Trashy Tuesday

It's almost impossible to enjoy a beach day or simply go for a walk outside without seeing the impact of plastic and waste pollution. With the average American producing 4.5 pounds of trash per day, its no wonder our streets and oceans have become filled with plastic bags, straws, utensils, food packaging, and other disposable trash. 

An estimated 14 billion pounds of trash - most of it plastic - is dumped in the world's ocean every year. Some debris ends up on our beachs, washed up in waves or tides, some sink, some are eaten by marine animals that mistake it for food, and some accumulate in piles in the ocean. In fact, there's a huge 'island' of trash floating around the Northern area of the Pacific Ocean right now. The Great Pacific Garbage Patch floating plastic garbage island is the victim of marine debris buildup, and boat runoff. This island is twice the size of the state of Texas and carries thousands of pounds of waste. "If we keep producing (and failing to properly dispose of) plastics at predicted rates, plastic in the oceans will outweigh fish pound by pound in 2050." The plastic pollution is a reminder that these problems will continue to affect our ecosystems and our health issues unless we take action with solutions. 

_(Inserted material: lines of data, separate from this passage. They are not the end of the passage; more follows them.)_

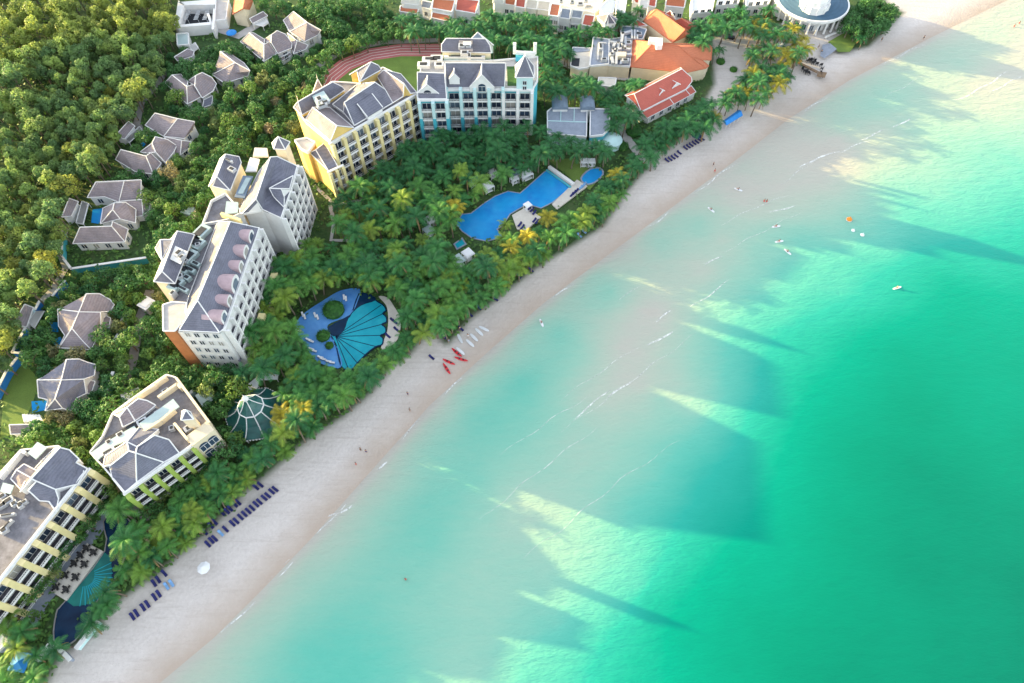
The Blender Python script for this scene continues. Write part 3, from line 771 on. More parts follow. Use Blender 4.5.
slab(h3, 'roof_terrace', TZ, [(240, 312), (325, 352), (275, 436), (205, 402)], 24.6, .3, 'white')
boxes(h3, 'air_handler', TZ, [(270, 370, 2.2, 1.4, 60), (290, 400, 1.6, 1.0, 60)], 24.65, 'metal', .9)
boxes(h3, 'air_handler', TZ, [(425, 235, 5.0, 3.2, 62), (395, 310, 3.4, 4.0, 62), (345, 400, 4.4, 3.0, 62), (310, 490, 2.2, 2.8, 62), (350, 490, 1.2, 3.4, 62), (255, 590, 4.0, 2.8, 62), (330, 545, 1.4, 2.0, 62), (300, 620, 1.0, 4.0, 62), (380, 265, 1.4, 2.0, 62), (390, 450, 1.1, 2.8, 62)], e + .05, 'sheet', 1.3)
boxes(h3, 'air_handler', TZ, [(325, 440, 1.2, 1.2, 62), (290, 545, 1.4, 1.4, 20), (410, 330, 1.2, 1.0, 20), (240, 660, 1.6, 1.0, 62)], e + .05, 'metal', 1.9)
# north wing
T = ZF(200, 130, 5.69)
e = 20.5
A2, B2 = P(*T(462, 503), e), P(*T(556, 208), e)
block(h3, T, [(250, 455), (360, 458), (462, 503), (556, 208), (440, 150), (345, 235), (230, 420)], e, 'white', 'concrete', parapet=0)
facade(h3, A2, B2, LAND, e, 5, 6, 'white', 'white', 1.3, .6)
traced(h3, T, [[(400, 155, 25.5), (440, 152, 24.5), (552, 205, 21), (520, 330, 21), (460, 500, 21), (356, 452, 21), (318, 393, 25.5)], [(318, 393, 25.5), (356, 452, 21), (238, 478, 21)], ], 'white', 'slate', zb=e - .2, inset=.98)
traced(h3, T, [[(400, 155, 25.5), (318, 393, 25.5), (238, 478, 21), (225, 462, 20.9), (335, 235, 20.9)]], 'white', 'concrete', zb=e - .2, inset=.99, caps=.1)
traced(h3, T, [[(395, 332, 24.0), (462, 335, 24.2), (480, 385, 22), (478, 440, 21.2), (420, 380, 22.4)], [(395, 332, 24.0), (462, 335, 24.2), (510, 335, 21.8), (530, 260, 21.6)]], 'white', 'slate', zb=e)
block(h3, T, [(70, 412), (150, 372), (245, 478), (160, 520), (20, 545)], 20.0, 'white', 'concrete', parapet=.9)
traced(h3, T, [[(145, 138, 25), (222, 152, 22.5), (235, 185, 22), (172, 345, 22), (95, 265, 25)], [(95, 265, 25), (172, 345, 22), (72, 320, 22)], [(145, 138, 25), (95, 265, 25), (50, 322, 22), (115, 165, 22)]], 'cream', 'slate', inset=.95)
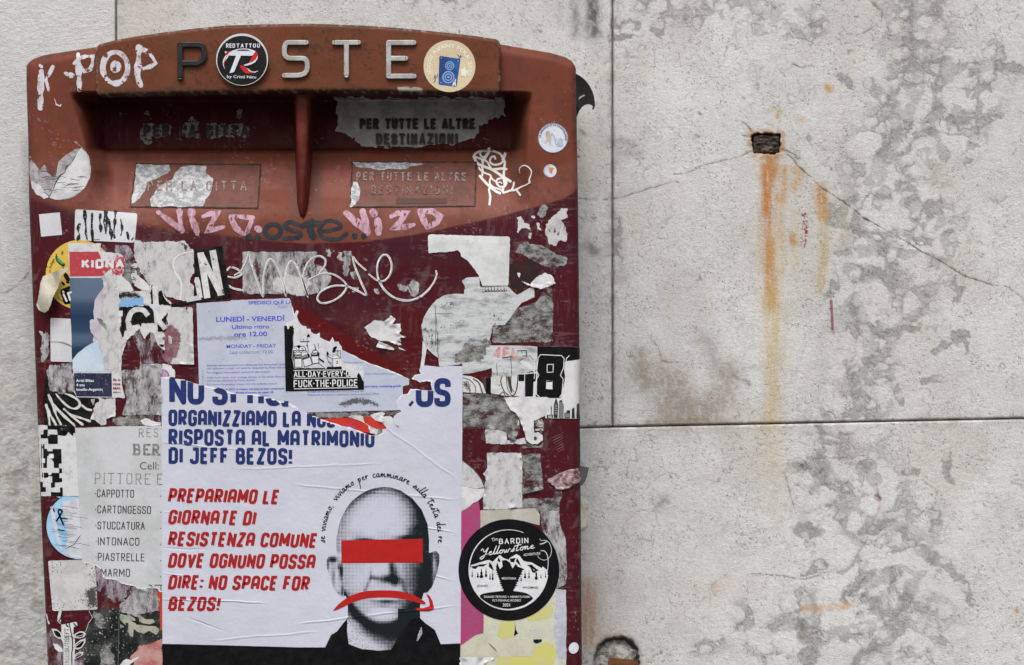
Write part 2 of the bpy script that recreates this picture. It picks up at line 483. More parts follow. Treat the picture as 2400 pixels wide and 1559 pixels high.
def strokes(parent, name, lines, m, level=1.5, width=6., base=None, cap=True, step=None, clip=None, jitter=0., label=None, thick=0., kind=None, seed=1):
    """thick drawn lines; each line is a list of points, or (points, width), or (points, width, 'c') when closed"""
    V = []; F = []; nv = 0
    L2 = []
    for ln in lines:
        tup = isinstance(ln, tuple); pts = ln[0] if tup else ln
        if tup and (len(ln) > 2 or not np.isscalar(ln[1] or 1)): L2.append(ln); continue
        cur = [pts[0]]
        for i in range(1, len(pts) - 1):
            cur.append(pts[i]); a = pts[i - 1]; b = pts[i]; c = pts[i + 1]
            u = (b[0] - a[0], b[1] - a[1]); v = (c[0] - b[0], c[1] - b[1]); dn = math.hypot(*u) * math.hypot(*v)
            if dn > 0 and (u[0] * v[0] + u[1] * v[1]) / dn < .12:
                L2.append((cur, ln[1] if tup else None, None, 'j')); cur = [pts[i]]
        cur.append(pts[-1]); L2.append((cur, ln[1] if tup else None, None, 'e'))
    for li, ln in enumerate(L2):
        w = width; closed = False; jn = ln[3] if len(ln) > 3 else ''
        if isinstance(ln, tuple):
            pts = ln[0]; w = ln[1] if len(ln) > 1 and ln[1] else width; closed = len(ln) == 3
        else: pts = ln
        q = [pts[0]]
        for p in pts[1:]:
            if math.hypot(p[0] - q[-1][0], p[1] - q[-1][1]) > .05: q.append(p)
        pts = q
        if closed and math.hypot(pts[0][0] - pts[-1][0], pts[0][1] - pts[-1][1]) < .05: pts = pts[:-1]
        if len(pts) < 2: continue
        if step:
            pts = resample(pts + ([pts[0]] if closed else []), step)
            if closed: pts = pts[:-1]
        p = np.array(pts, float); n = len(p)
        nxt = np.roll(p, -1, 0); prv = np.roll(p, 1, 0)
        d1 = p - prv; d2 = nxt - p
        if not closed: d1[0] = d2[0]; d2[-1] = d1[-1]
        d1 /= np.linalg.norm(d1, axis=1)[:, None] + 1e-9; d2 /= np.linalg.norm(d2, axis=1)[:, None] + 1e-9
        t = d1 + d2; t /= np.linalg.norm(t, axis=1)[:, None] + 1e-9
        nrm = np.stack([-t[:, 1], t[:, 0]], 1); n1 = np.stack([-d1[:, 1], d1[:, 0]], 1)
        k = 1 / np.clip((nrm * n1).sum(1), .5, 1)
        ww = np.full(n, float(w)) if np.isscalar(w) else np.interp(np.linspace(0, 1, n), np.linspace(0, 1, len(w)), w)
        if jitter > 0:
            ww = ww * (1 + jitter * 2 * (vnoise(p[:, 0] / 13 + seed, p[:, 1] / 13, seed + li) - .5))
        o = nrm * (k * ww / 2)[:, None]
        Lp = p + o; Rp = p - o
        cnt = n if closed else n - 1
        vs = np.empty((2 * n, 2)); vs[0::2] = Lp; vs[1::2] = Rp
        stag = li * 1.2e-6
        keep = np.ones(cnt, bool)
        if clip is not None:
            mid = (p + nxt)[:cnt] / 2
            keep = polysd(mid[:, 0], mid[:, 1], clip) > 0
        V.append(np.column_stack([vs, np.full(len(vs), stag)]))
        for i in range(cnt):
            if keep[i]:
                j = (i + 1) % n
                F.append((nv + 2 * i, nv + 2 * i + 1, nv + 2 * j + 1, nv + 2 * j))
        nv += len(vs)
        if (cap or jn == 'j') and not closed:
            for end in ((0, -1) if cap else (-1,)):
                if clip is not None and not keep[0 if end == 0 else -1]: continue
                c = p[end]; dr = -d2[0] if end == 0 else d1[-1]
                a0 = math.atan2(dr[1], dr[0]); r = ww[end] / 2
                if r < .8: continue
                arc = [c] + [c + r * np.array([math.cos(a0 - math.pi / 2 + math.pi * j / 6), math.sin(a0 - math.pi / 2 + math.pi * j / 6)]) for j in range(7)]
                V.append(np.column_stack([np.array(arc), np.full(8, stag)]))
                for j in range(1, 7): F.append((nv, nv + j, nv + j + 1))
                nv += 8
    if not F: return None
    v = np.concatenate(V)
    Y = surf(v[:, 0], v[:, 1], base) - level * LSTEP - v[:, 2] - thick
    w3 = P(v[:, 0], v[:, 1], Y)
    f2 = []
    for f in F:
        a, b, c = w3[f[0]], w3[f[1]], w3[f[2]]
        f2.append(f if np.cross(b - a, c - a)[1] < 0 else f[::-1])
    if thick > 0:
        nb = len(w3); w3 = np.concatenate([w3, P(v[:, 0], v[:, 1], Y + thick + .0004)])
        from collections import Counter
        ed = Counter(); orient = {}
        for f in f2:
            for i in range(len(f)):
                a, b = f[i], f[(i + 1) % len(f)]; ed[frozenset((a, b))] += 1; orient[frozenset((a, b))] = (a, b)
        for e, cnt in ed.items():
            if cnt == 1:
                a, b = orient[e]; f2.append((b, a, a + nb, b + nb))
    return link_mesh(name, w3, f2, m, parent, label=label, kind=kind)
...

So what can we do? Where do we start? 

We like to think that significant action starts with significant education. Take it one step at a time and try to learn something new every day. Heck, you've already started if you read this far! Once you're educated about an issue, you can understand how you want to and should be taking action. 

That action might include:

1. Refusing and Reducing disposable products. 

This includes most plastic straws, cups, utensils, containers, bags, etc. The amount of single use products easily adds up and can pollute our beaches, oceans, and landfills. 

2. Eating less meat and fish.

A large portion of marine debris comes from boat runoff from large fishing boats. If we reduce he demand for fish, we can reduce the amount of fishing boats that are polluting our oceans. 

3. Participating in a beach clean up. 

You can do this every time you go to the beach! Or even find a local community beach clean up to join. Beach clean ups are a great way to experience and gain perspective about the trash that accumulates and can also set an example for other beach-goers to pick up trash! 

Trashy Tuesday is another great way to start! Take a walk around the block, or along the beach and pick up trash as you go. Keep your community clean and healthy for generations to come!